5. A Puritan Parliament. 1571.—In 1571 Elizabeth had to deal with a Puritan House of Commons. The House granted supplies, and wanted to impose new penalties on the Roman Catholics and to suppress ecclesiastical abuses. One of the members named Strickland, having proposed to ask leave to amend the Prayer Book, the Queen ordered him to absent himself from the House. The House was proceeding to remonstrate when Elizabeth, too prudent to allow a quarrel to spring up, gave him permission to return. She had her way, however, and the Prayer Book remained untouched. She was herself a better representative of the nation than the House of Commons, but as yet she represented it only as standing between two hostile parties; though she hoped that the time would come when she would have a strong middle party of her own.

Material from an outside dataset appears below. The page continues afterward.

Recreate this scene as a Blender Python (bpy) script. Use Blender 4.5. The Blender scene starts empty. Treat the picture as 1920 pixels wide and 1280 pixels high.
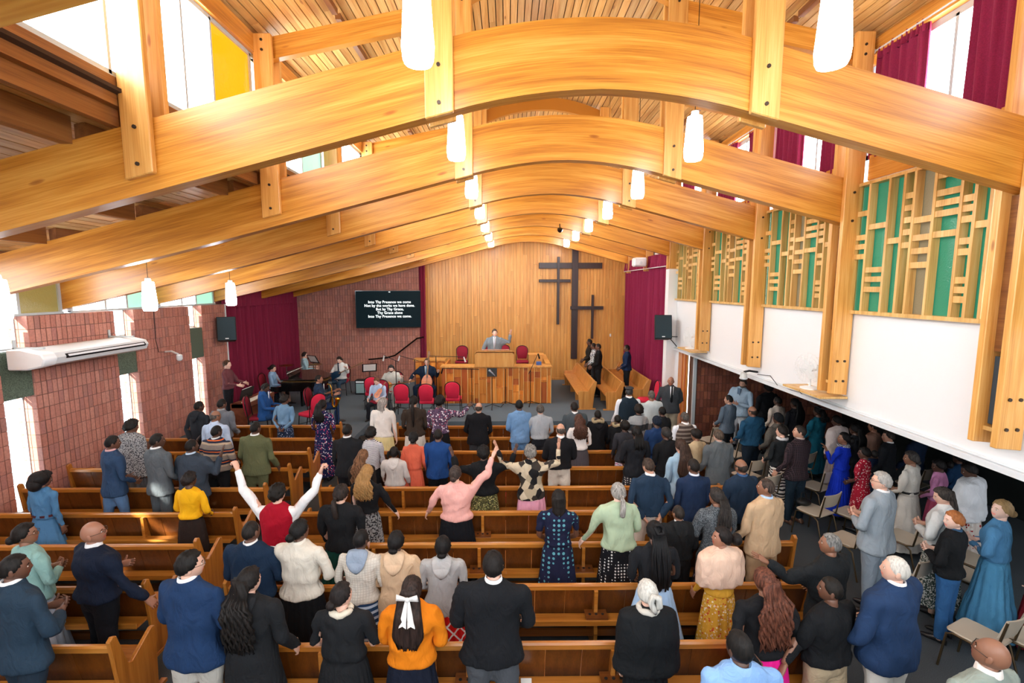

6. The Duke of Norfolk's Plot and Execution. 1571-1572. For the present Elizabeth's chief enemies were the conspirators who were aiming at placing Mary on her throne. In April 1571 Ridolfi reached the Netherlands, and urged Alva to send a Spanish army to England. Alva was cautious, and thought the attempt dangerous unless Elizabeth had first been killed or captured. Philip was consulted, gave his approval to the murder, but afterwards drew back, though he ordered Alva to proceed with the invasion. In the meanwhile Cecil, who had just been made Lord Burghley, came upon traces of the plot. Norfolk was arrested, and before the end of the year everything was known. Though the proposal of a marriage between Elizabeth and the Duke of Anjou had lately broken down, she now, in her anxiety to find support in France against Spain, entered into a negotiation to marry Anjou's brother, the Duke of Alençon, a vicious lad twenty-one years younger than herself. Then she was free to act. She drove the Spanish ambassador out of England, and Norfolk was tried and convicted of treason. A fresh Parliament meeting in 1572 urged the queen to consent to the execution of Mary. Elizabeth refused, but she sent Norfolk to the block.